Workshop A Tale of two Regions Towards a multilevel approach of decisionmaking processes concerning transport infrastructure in France
Abstract

In France, the last three years have seen several conflicts among infrastructure projects, reaching high levels of contention. In october 2014, the death of an activist during a demonstration against a dam project, forced the government to launch a reform in order to improve the decison-making process. Yet, various means of public participation in the decision-making process have been set during the last 20 years. Public debates for example, have been settled in 1995 precisely to avoid further conflict. Why do these existing forms of public participation do not seem to prevent processes of escalation, as they were initially supposed to do?

Our hypothese is that the French decision-making process does not allow to take seriously environmental concerns into account, and is not designed to do so. Our methodology is based on the assumption that we cannot answer these questions without getting a bird’s eye view of land-planning as a whole at a territorial scale. In other words, we need to understand the way projects and existing infrastructure interact and are (or not) part of a global land-planning policy.

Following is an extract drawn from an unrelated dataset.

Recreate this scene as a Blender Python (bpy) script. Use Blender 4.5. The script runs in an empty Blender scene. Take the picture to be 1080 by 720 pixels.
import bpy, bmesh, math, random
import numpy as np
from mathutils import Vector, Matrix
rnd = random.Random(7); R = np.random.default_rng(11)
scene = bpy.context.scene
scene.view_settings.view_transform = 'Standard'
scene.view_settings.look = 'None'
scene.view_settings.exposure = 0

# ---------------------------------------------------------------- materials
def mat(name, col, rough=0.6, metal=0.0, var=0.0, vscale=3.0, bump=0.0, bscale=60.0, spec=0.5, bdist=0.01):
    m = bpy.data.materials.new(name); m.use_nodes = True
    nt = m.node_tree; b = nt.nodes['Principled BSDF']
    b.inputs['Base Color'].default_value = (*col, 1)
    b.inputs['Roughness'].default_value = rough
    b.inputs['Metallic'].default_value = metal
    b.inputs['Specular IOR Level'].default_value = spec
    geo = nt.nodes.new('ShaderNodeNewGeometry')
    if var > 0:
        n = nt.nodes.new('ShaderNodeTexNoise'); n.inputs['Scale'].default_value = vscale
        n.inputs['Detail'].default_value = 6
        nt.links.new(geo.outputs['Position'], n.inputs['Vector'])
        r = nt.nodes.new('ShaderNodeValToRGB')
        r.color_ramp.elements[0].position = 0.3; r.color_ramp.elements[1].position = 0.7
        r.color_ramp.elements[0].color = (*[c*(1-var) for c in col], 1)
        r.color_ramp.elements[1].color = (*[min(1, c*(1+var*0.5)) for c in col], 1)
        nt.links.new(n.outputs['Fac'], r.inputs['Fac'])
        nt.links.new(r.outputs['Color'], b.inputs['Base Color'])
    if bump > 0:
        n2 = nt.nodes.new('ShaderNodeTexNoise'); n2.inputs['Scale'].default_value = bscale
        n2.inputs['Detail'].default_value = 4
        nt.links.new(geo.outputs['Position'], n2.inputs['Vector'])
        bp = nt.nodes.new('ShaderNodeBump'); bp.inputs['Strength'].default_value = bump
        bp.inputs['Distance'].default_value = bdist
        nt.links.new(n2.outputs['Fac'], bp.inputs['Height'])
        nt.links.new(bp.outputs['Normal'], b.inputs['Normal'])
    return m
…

Two french regions will be compared : Région Rhône-Alpes, which is concerned by three important projects : Lyon-Turin high speed line, Rhin-Rhône High-Speed Line, and the Lyon urban area bypass (Contournement ferroviaire de l’agglomération lyonnaise, CFAL) ; Région Aquitaine with, among others, a High Speed railway project (Large South West Railway Project - Grand Projet Ferroviaire du Sud-Ouest, GPSO). Our data consists in several qualitatives tools (interviews, observation, and document analysis).

As we will underline, this regional land-planning policy itself is channelled and framed by national and European orientations and constraints. The place occupied by environmental information in the elaboration of a land-planning policy, as well as the monitoring of the quality of environmental information in France, will be presented and discussed. The communication will show that, while the reform of the decision-making process is still being debated, several concerns are competing. On the one hand, there is a will to improve the way environment in a broad sense is taken into account in large project elaboration and implementation. The necessity to improve the quality of environmental information has been emphasized. But on the other hand, there are actors complaining concerning the burden and delays linked to environmental issues and public participation.

This communication will be based on the result of an on-going research project called INEDIT (Integrating Environmental Issues in the Decision-Making Process concerning Transport Infrastructure). INEDIT is part of the ITTECOP Program (Land Transport Infrastructures, Ecosystems and Landscapes, an incentive program led by the French Ministry for Ecology, Sustainable Development and Energy).

Keywords
Multi-level governance, conflicts, decision-making process, « Unnecessary, Imposed Large Projects », environment, biodiversity, public participation, France.